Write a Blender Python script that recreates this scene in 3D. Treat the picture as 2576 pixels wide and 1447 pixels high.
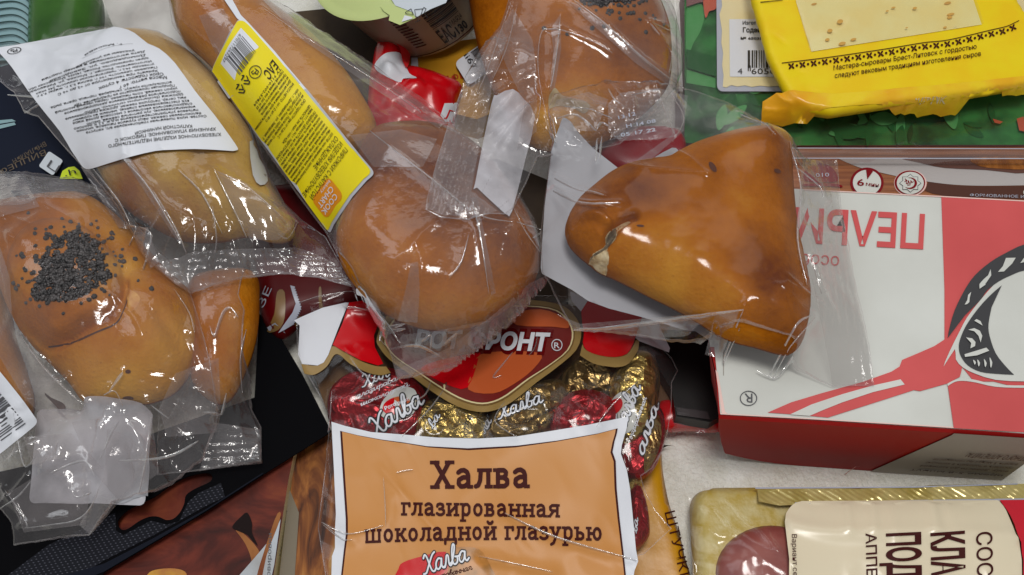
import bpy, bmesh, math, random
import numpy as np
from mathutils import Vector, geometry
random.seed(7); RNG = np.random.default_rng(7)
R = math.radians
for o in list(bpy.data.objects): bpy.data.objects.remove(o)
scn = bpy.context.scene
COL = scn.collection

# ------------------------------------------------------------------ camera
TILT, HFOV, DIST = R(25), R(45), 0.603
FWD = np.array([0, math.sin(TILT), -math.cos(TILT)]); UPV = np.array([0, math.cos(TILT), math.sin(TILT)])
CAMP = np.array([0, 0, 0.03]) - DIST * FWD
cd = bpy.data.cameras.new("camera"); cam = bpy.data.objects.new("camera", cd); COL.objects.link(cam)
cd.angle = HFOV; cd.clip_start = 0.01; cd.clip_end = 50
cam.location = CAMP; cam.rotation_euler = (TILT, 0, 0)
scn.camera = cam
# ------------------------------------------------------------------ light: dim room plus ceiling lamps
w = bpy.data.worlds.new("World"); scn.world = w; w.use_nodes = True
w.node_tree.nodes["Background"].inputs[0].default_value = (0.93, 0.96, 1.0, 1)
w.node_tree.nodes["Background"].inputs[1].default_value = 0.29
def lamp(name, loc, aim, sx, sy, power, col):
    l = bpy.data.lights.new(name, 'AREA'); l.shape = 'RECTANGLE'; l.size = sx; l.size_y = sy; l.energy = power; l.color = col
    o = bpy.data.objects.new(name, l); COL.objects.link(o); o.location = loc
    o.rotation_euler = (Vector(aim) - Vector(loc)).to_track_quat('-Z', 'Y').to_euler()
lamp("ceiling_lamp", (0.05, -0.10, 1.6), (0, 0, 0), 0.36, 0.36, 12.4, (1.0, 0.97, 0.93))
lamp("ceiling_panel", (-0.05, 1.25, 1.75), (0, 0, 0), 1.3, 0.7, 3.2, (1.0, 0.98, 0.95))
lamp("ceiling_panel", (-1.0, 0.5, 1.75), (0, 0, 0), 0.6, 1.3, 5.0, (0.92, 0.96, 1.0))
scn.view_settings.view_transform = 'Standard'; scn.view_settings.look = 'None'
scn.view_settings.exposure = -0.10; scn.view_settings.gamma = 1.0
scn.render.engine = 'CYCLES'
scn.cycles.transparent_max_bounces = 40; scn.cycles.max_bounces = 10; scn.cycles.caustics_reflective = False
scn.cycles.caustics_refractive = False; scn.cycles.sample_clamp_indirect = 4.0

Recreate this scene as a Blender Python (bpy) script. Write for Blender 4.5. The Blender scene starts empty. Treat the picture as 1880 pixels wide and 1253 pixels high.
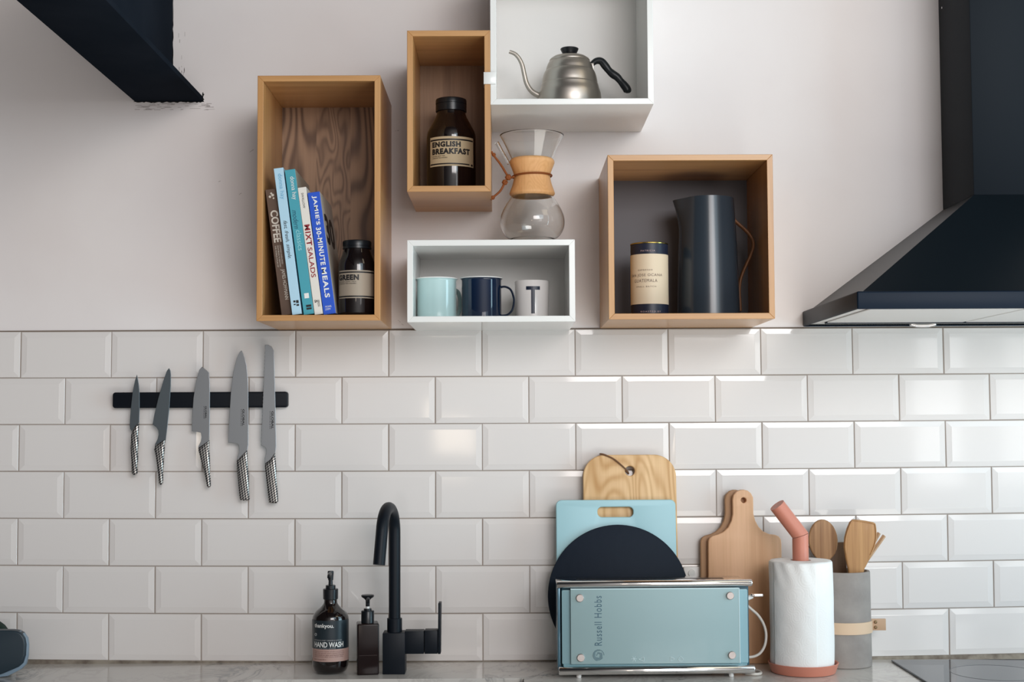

........

**Given request**
Take the listing above and restate it word for word, without its pictures.

**Solved exercise**
Write a Blender Python script that recreates this scene in 3D. Treat the picture as 2576 pixels wide and 1447 pixels high.
import bpy, bmesh, math, random
import numpy as np
from mathutils import Vector, geometry
random.seed(7); RNG = np.random.default_rng(7)
R = math.radians
for o in list(bpy.data.objects): bpy.data.objects.remove(o)
scn = bpy.context.scene
COL = scn.collection

# ------------------------------------------------------------------ camera
TILT, HFOV, DIST = R(25), R(45), 0.603
FWD = np.array([0, math.sin(TILT), -math.cos(TILT)]); UPV = np.array([0, math.cos(TILT), math.sin(TILT)])
CAMP = np.array([0, 0, 0.03]) - DIST * FWD
cd = bpy.data.cameras.new("camera"); cam = bpy.data.objects.new("camera", cd); COL.objects.link(cam)
cd.angle = HFOV; cd.clip_start = 0.01; cd.clip_end = 50
cam.location = CAMP; cam.rotation_euler = (TILT, 0, 0)
scn.camera = cam
# ------------------------------------------------------------------ light: dim room plus ceiling lamps
w = bpy.data.worlds.new("World"); scn.world = w; w.use_nodes = True
w.node_tree.nodes["Background"].inputs[0].default_value = (0.93, 0.96, 1.0, 1)
w.node_tree.nodes["Background"].inputs[1].default_value = 0.29
def lamp(name, loc, aim, sx, sy, power, col):
    l = bpy.data.lights.new(name, 'AREA'); l.shape = 'RECTANGLE'; l.size = sx; l.size_y = sy; l.energy = power; l.color = col
    o = bpy.data.objects.new(name, l); COL.objects.link(o); o.location = loc
    o.rotation_euler = (Vector(aim) - Vector(loc)).to_track_quat('-Z', 'Y').to_euler()
lamp("ceiling_lamp", (0.05, -0.10, 1.6), (0, 0, 0), 0.36, 0.36, 12.4, (1.0, 0.97, 0.93))
lamp("ceiling_panel", (-0.05, 1.25, 1.75), (0, 0, 0), 1.3, 0.7, 3.2, (1.0, 0.98, 0.95))
lamp("ceiling_panel", (-1.0, 0.5, 1.75), (0, 0, 0), 0.6, 1.3, 5.0, (0.92, 0.96, 1.0))
scn.view_settings.view_transform = 'Standard'; scn.view_settings.look = 'None'
scn.view_settings.exposure = -0.10; scn.view_settings.gamma = 1.0
scn.render.engine = 'CYCLES'
scn.cycles.transparent_max_bounces = 40; scn.cycles.max_bounces = 10; scn.cycles.caustics_reflective = False
scn.cycles.caustics_refractive = False; scn.cycles.sample_clamp_indirect = 4.0

Recreate this scene as a Blender Python (bpy) script. Write for Blender 4.5. The Blender scene starts empty. Treat the picture as 1880 pixels wide and 1253 pixels high.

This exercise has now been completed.